В октябре 1911 года политзаключенным удалось передать на полю обращение ‘Ко всем социалистическим партиям в России и за границей’. В прогрессивной печати началась кампания против истязаний заключенных в псковском централе. Статьи Короленко сыграли большую роль в этой кампании.
В декабре 1911 года в псковском централе возникла голодовка заключенных, выставивших ряд требований. Через четыре дня тюремное начальство уступило, и режим был несколько смягчен. В мае 1914 года снова была объявлена голодовка, в которой участвовало 286 человек. Социал-демократическая фракция Государственной думы внесла запрос о голодовке, но его рассмотрению помешала начавшаяся война.

О ‘РОССИИ’ И О РЕВОЛЮЦИИ

Статья впервые напечатана в газете ‘Речь’ 24 декабря 19J1 гола, No 353. Включена писателем в девятый том полного собрания сочинений, изд. А. Ф. Маркса, 1914 г.
Стр. 635. Господина Панчулидзева судили за ‘клевету’.— Разоблачения Панчулидзева касались преступных действий полиции в деле крестьян деревни Кромщина. (См. в настоящем томе статью ‘В успокоенной деревне’.)
Стр. 636. …по поводу псковской истории вспомнить историю филоновскую.— См. в настоящем томе статью ‘Сорочинская трагедия’.

О СУДЕ, ЗАЩИТЕ И ПЕЧАТИ

Статья впервые напечатана в восьмой книге ‘Русского богатства’ за 1913 год.
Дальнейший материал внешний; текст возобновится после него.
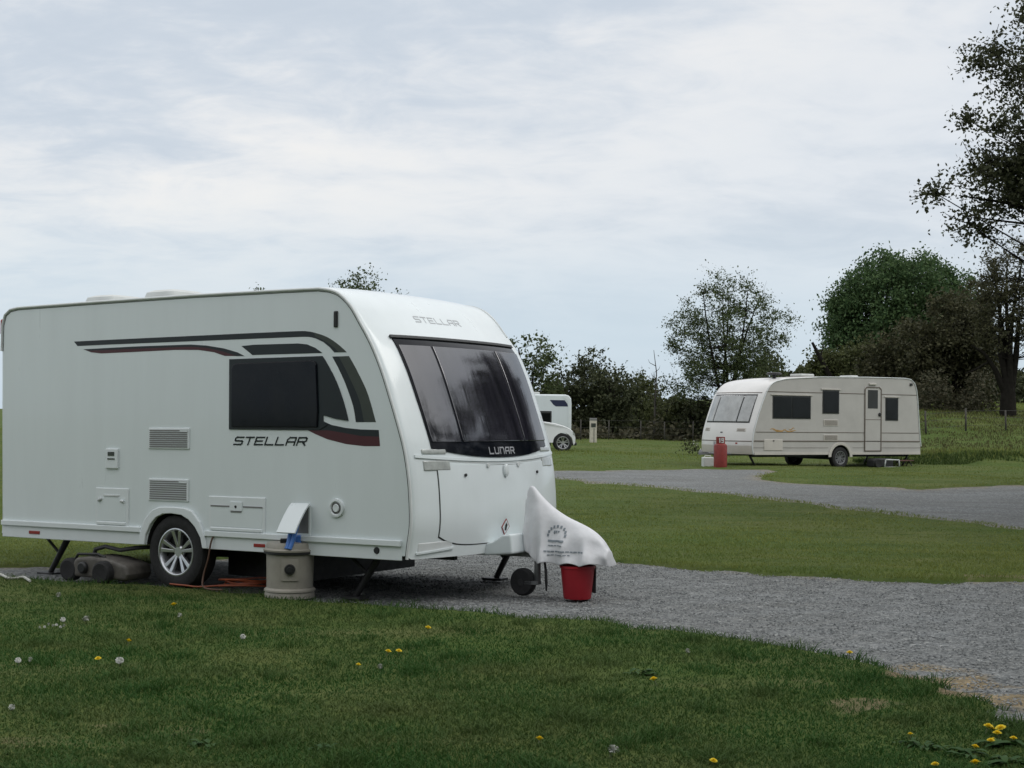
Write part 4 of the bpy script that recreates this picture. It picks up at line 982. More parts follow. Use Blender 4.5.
for p_, q_ in (((-.08, .03), (-.04, .25)), ((-.04, .25), (.48, .24)), ((.48, .24), (.50, .03)), ((.5, .03), (-.08, .03))): hh.tube([(p_[0], -.24, p_[1]), (q_[0], -.24, q_[1])], .022, 6)
hh.build('handle_frame', M['lens'], wr)
ax, ay = fworld(-2.35, .1); az = float(H(ax, ay))
st = thing('folding_step', (ax, ay, az), 'dark red folding step lying under the rear of the cream caravan', 'step', (0, 0, R(30)))
MB().box(-.28, .28, -.16, .16, .19, .22).build('tread', M['rust'], st, bevel=.006)
for xx in (-.24, .24): MB().tube([(xx, -.15, .0), (xx, .0, .2)], .014, 6).tube([(xx, .15, .0), (xx, 0, .2)], .014, 6).build('leg', M['darksteel'], st)

# ================================================================== white caravan and white car half hidden behind
D3 = 57.0; rx = across(571.5, D3); z3 = float(H(rx, D3))
cv = thing('touring_caravan', (rx, D3, z3), 'white caravan with a navy corner flash, parked behind the white car', 'caravan')
top = up(560, 394.5, D3) - z3
bod = MB(); prof = [(-5.4, .45), (-5.55, 1.0), (-5.35, 2.0), (-4.9, top - .08), (-4.5, top), (-.25, top), (-.10, top - .05), (-.02, top - .16), (0, top - .35), (0, .45)]
bod.prism(prof, 0, 2.2).build('body', M['white'], cv, bevel=.06, seg=3)
MB().prism([(-.30, top - .02), (-.12, top - .06), (-.03, top - .20), (-.02, .5), (-.14, .5), (-.14, top - .28), (-.34, top - .10)], -.012, .02).build('corner_moulding', M['trim'], cv, bevel=.004)
MB().prism([(-.86, top - .22), (-.28, top - .22), (-.17, top - .36), (-.14, top - .47), (-.62, top - .47), (-.72, top - .40)], -.004, .01).build('navy_flash', M['navy'], cv)
wv = MB().box(-2.2, -.78, -.014, .01, .95, up(550, 411, D3) - z3).build('side_window', M['seal'], cv, bevel=.02); MB().box(-2.15, -.83, -.022, -.008, 1.0, up(550, 411.8, D3) - z3 - .05).build('pane', M['dark_window'], wv, bevel=.015)
MB().box(-1.75, -1.25, .5, 1.0, top, top + .10).build('roof_light', M['pale'], cv, bevel=.03)
for yy, f in ((.1, -1), (2.1, 1)): make_wheel('wheel', cv, (-2.8, yy, .32), R_=.32, rim=.2, w=.18, face=f)
MB().tube([(-5.4, 1.1, .45), (-6.6, 1.1, .45)], .05, 8).build('drawbar', M['steel'], cv)
for xx in (-.3, -4.6):
    for yy in (.3, 1.9): MB().tube([(xx, yy, .5), (xx, yy, 0)], .03, 6).build('corner_steady', M['darksteel'], cv)

D4 = 54.4; wx4 = across(563.2, D4 - .8); z4 = float(H(wx4, D4))
car = thing('car', (wx4, D4, z4), 'white car with alloy wheels, its bonnet showing past the near caravan', 'car')
# side outline from nose (right) over bonnet and roof to the tail
out = [(.40, .24), (.46, .34), (.465, .52), (.43, .66), (.36, .77), (.22, .88), (0, .97), (-.3, 1.05), (-.62, 1.10), (-1.0, 1.14), (-1.5, 1.54), (-1.8, 1.62), (-2.7, 1.64), (-3.3, 1.55), (-3.62, 1.15), (-3.68, .95), (-3.68, .35), (-3.6, .24)]
wb_ = 2.55
arch = lambda c_: [(c_ - .37 * math.cos(a), .33 + .37 * math.sin(a)) for a in np.linspace(math.pi, 0, 13)][::-1]
low_ = []
for c_ in (-wb_, 0):
    low_ += [(c_ - .37 * math.cos(a), max(.23, .34 + .39 * math.sin(a))) for a in np.linspace(0, math.pi, 13)]
loop = out + low_
cb = MB(); n = len(loop)
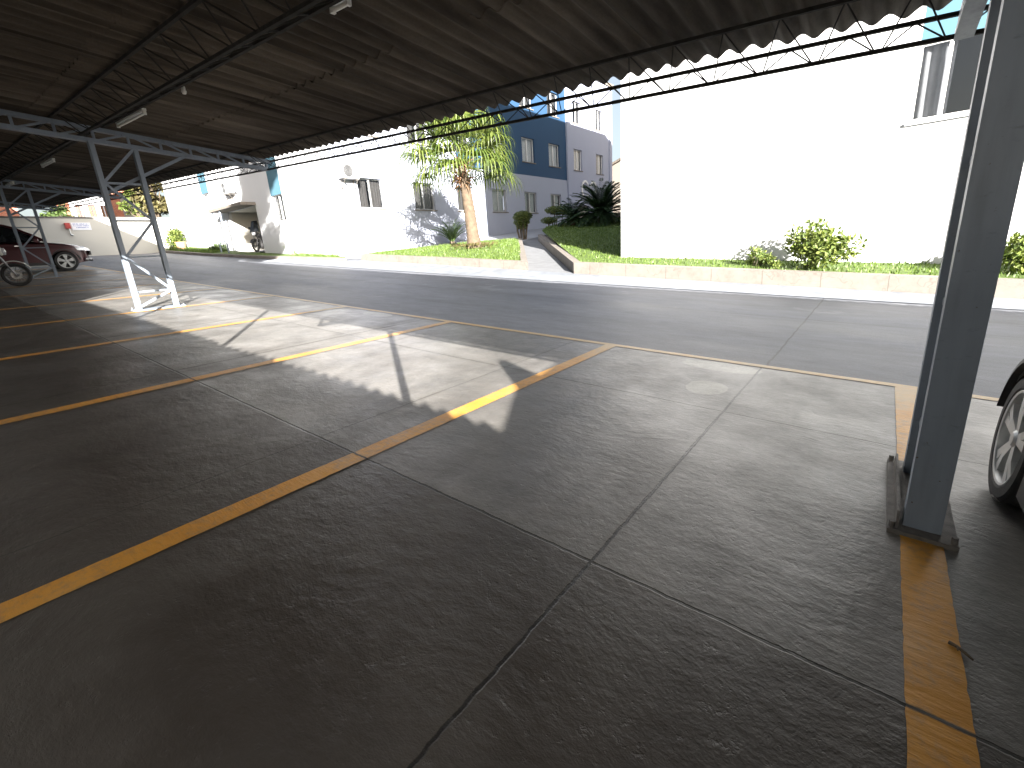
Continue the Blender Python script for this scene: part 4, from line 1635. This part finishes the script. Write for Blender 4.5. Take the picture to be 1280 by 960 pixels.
def tree(loc, h, rad, label, mat, seed, n=2600, ln=0.28, w=0.16):
    rg = random.Random(seed)
    e = empty('broadleaf_tree', loc, 0, label, 'tree', 'trees beyond the boundary wall')
    L = MB()
    th = h * 0.5
    L.tube([(0, 0, -0.3), (0.1, 0, th * 0.5), (0, 0.1, th), (0.1, 0, h * 0.8)], [0.24, 0.18, 0.13, 0.05], 8)
    b = MB()
    b.leafy = True
    nb = 22
    for k in range(nb):
        a = rg.uniform(0, 2 * PI)
        r = rg.uniform(0.15, 0.85)
        c = Vector((math.cos(a) * r * rad, math.sin(a) * r * rad, h * rg.uniform(0.42, 0.95 - 0.25 * r)))
        L.tube([(0, 0, th * rg.uniform(0.6, 1.1)), c * 0.6 + Vector((0, 0, th * 0.3)), c], [0.07, 0.04, 0.015], 5)
        s_ = rg.uniform(0.2, 0.36) * rad
        clump(b, c, (s_, s_, s_ * 0.7), n // nb, ln, w, rg, 0.1)
    L.build('trunk', M['bark'], e, angle=60)
    b.build('crown', mat, e)


tree((-41, 12.1, 2.6), 6.6, 1.15, 'olive green tree beyond the wall, nearest to the white block', M['tree_brown'], 51)
tree((-45, 12.2, 2.6), 6.2, 1.1, 'yellow green tree beyond the wall, right of the orange brick house', M['shrub'], 52, 1800)
tree((-42, 7.1, 2.6), 3.5, 1.3, 'low grey green tree beyond the wall, above the bonnet of the red car', M['tree'], 53, 1800)

# a tall tree behind the camera whose crown shades the porch corner
tall = (9.7, -13.0)
rg = random.Random(61)
e = empty('tall_tree', (*tall, T(*tall)), 0, 'tall leaning tree standing behind the rear shade roof', 'tree')
L = MB()
L.tube([(-5.0, 0, -0.2), (-4.9, 0.1, 9.5), (-2.6, 0, 12.5), (0, 0, 15.5), (0.1, 0, 19.0)], [0.24, 0.18, 0.14, 0.1, 0.04], 10)
b = MB()
b.leafy = True
for k in range(26):
    c = Vector((rg.uniform(-1.2, 1.1), rg.uniform(-0.8, 0.8), rg.uniform(15.2, 20.2)))
    L.tube([(0, 0, 15.3 + 0.15 * k), c], [0.05, 0.012], 5)
    clump(b, c, (0.6, 0.6, 0.5), 260, 0.28, 0.17, rg, 0.1)
L.build('trunk', M['bark'], e, angle=60)
b.build('crown', M['tree'], e)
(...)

Вошла в восьмой том полного собрания сочинений Короленко, изд. А. Ф. Маркса, 1914 г.
Стр. 657. …от медового месяца обновления суда до времен Лыжина, дела дашнакцутюнов и ритуальных процессов.— Лыжин — судебный следователь по особо важным делам, ведший следствие по делу членов армянской партии Дашнакцутюн. Дело слушалось в особом присутствии сената в феврале 1912 года. Во время слушания процесса выяснились многочисленные подлоги Лыжина с целью привлечь возможно большее количество подсудимых. Из ста сорока девяти подсудимых девяносто четыре были оправданы.
Стр. 659. Речь идет о… деле так называемых ‘павловских сектантов’.— Дело павловских сектантов слушалось в Сумах в конце января 1902 года. Короленко ездил в Сумы, но допущен на суд не был. Четвертого февраля 1902 года в газете ‘Русские ведомости’ напечатана была его корреспонденция об этом деле. В дневнике писателя под датой ‘февраль 1902 года’ имеется следующая запись: ‘Дело это чрезвычайно знаменательно. Кроткое, туманное и расплывчатое русское сектантство, соприкасающееся вдобавок с толстовским ‘непротивлением’ — здесь выступает в роли воинствующей и фанатически изуверной… Мои знакомые полтавские толстовцы говорили мне, что здесь имела место провокация. Я отнесся к этому скептически, как к обычным толкам подобного рода. Однако поездка в Сумы сильно поколебала этот скептицизм’.
Стр. 668. Щедрин создал своего Балалайкина.— Балалайкин — один из персонажей ‘Современной идиллии’ и ‘В среде умеренности и аккуратности’ Салтыкова-Щедрина.